Chancen, es ihnen gleich zu tun und in die K.o.-Phase nachzurücken - und zwar auf Kosten Italiens -, hat auch Uruguay. Zumindest war das, was die Südamerikaner in der Partie gegen England zeigten, um einiges vielversprechender als die peinliche 0:1-Niederlage der Azzurri gegen den gar nicht mehr so kleinen Fußball-Zwerg Costa Rica. Auch den USA genügt für den Verbleib im Turnier ein Remis gegen Deutschland - wobei diese Partie durch die beiden Trainer, Jürgen Klinsmann und dessen ehemaligen Assistenten Joachim Löw besondere Brisanz hat. Einzig Ecuador hilft am Mittwoch gegen Frankreich nur ein Wunder.
Und die Europäer? Die sind derzeit eher am Ende der Gruppentabellen zu finden. Neben großen Kalibern wie Spanien, Portugal, England und Ex-Europameister Griechenland haben auch WM-Neuling Bosnien-Herzegowina und der WM-Gastgeber für 2018, Russland, in Brasilien einen unerwartet schwachen Start hingelegt. Womit eigentlich für die K.o.-Phase nur vier europäische Nationen relativ fix übrig bleiben: Neben den bereits qualifizierten Niederländern und Belgiern sind dies die Franzosen und Deutschen. Um ihr Leiberl kämpfen müssen hingegen noch Italien und die Schweiz.

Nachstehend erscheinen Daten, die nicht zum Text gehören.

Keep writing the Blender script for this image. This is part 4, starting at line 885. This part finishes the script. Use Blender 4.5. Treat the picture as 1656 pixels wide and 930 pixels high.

Gilt am Ende das, was US-Präsident James Monroe (1758-1831) vor bald 200 Jahren den europäischen Ex-Kolonialmächten mit Blick auf ihre politischen und ökonomischen Einmischungen in der Neuen Welt ausrichten ließ ("Amerika den Amerikanern"), nun auch für diese Fußball-WM? Die Monroe-Doktrin als Damoklesschwert für Europas Ballkünstler? Die Vermutung liegt nahe. Immerhin ist es bisher noch keiner europäischen Mannschaft gelungen, eine auf amerikanischem Boden ausgetragene WM für sich zu entscheiden. Sämtliche Turniere - Uruguay 1930, Brasilien 1950, Chile 1962, Mexiko 1970 und 1986, Argentinien 1978 und USA 1994 - sahen mit Brasilien (3x), Uruguay (2x) und Argentinien (2x) ohne Ausnahme südamerikanische Gewinner. Und die Chancen sind wohl intakt, dass auch bei der WM 2014 ein Lokalmatador das Rennen machen wird.
In Beantwortung der Frage, warum sich die Europäer in der Neuen Welt offensichtlich so schwer tun, bieten sich zwei Erklärungsmöglichkeiten an: der klassische Heimvorteil und das zum Teil tropische Klima mit seiner hohen Luftfeuchtigkeit. Und daran haben nicht nur die Europäer zu kiefeln. Wer zum Beispiel gesehen hat, wie sich zuletzt Deutschland und Ghana im 30 Grad heißen Fortaleza bis an den Rand der Erschöpfung kickten, weiß warum. Dem Turnier tat und tut das alles keinen Abbruch. Tatsächlich wird diese WM als eine der spannendsten in die Geschichte eingehen. Der alte Monroe hätte an seinen braven Amerikanern seine Freude gehabt.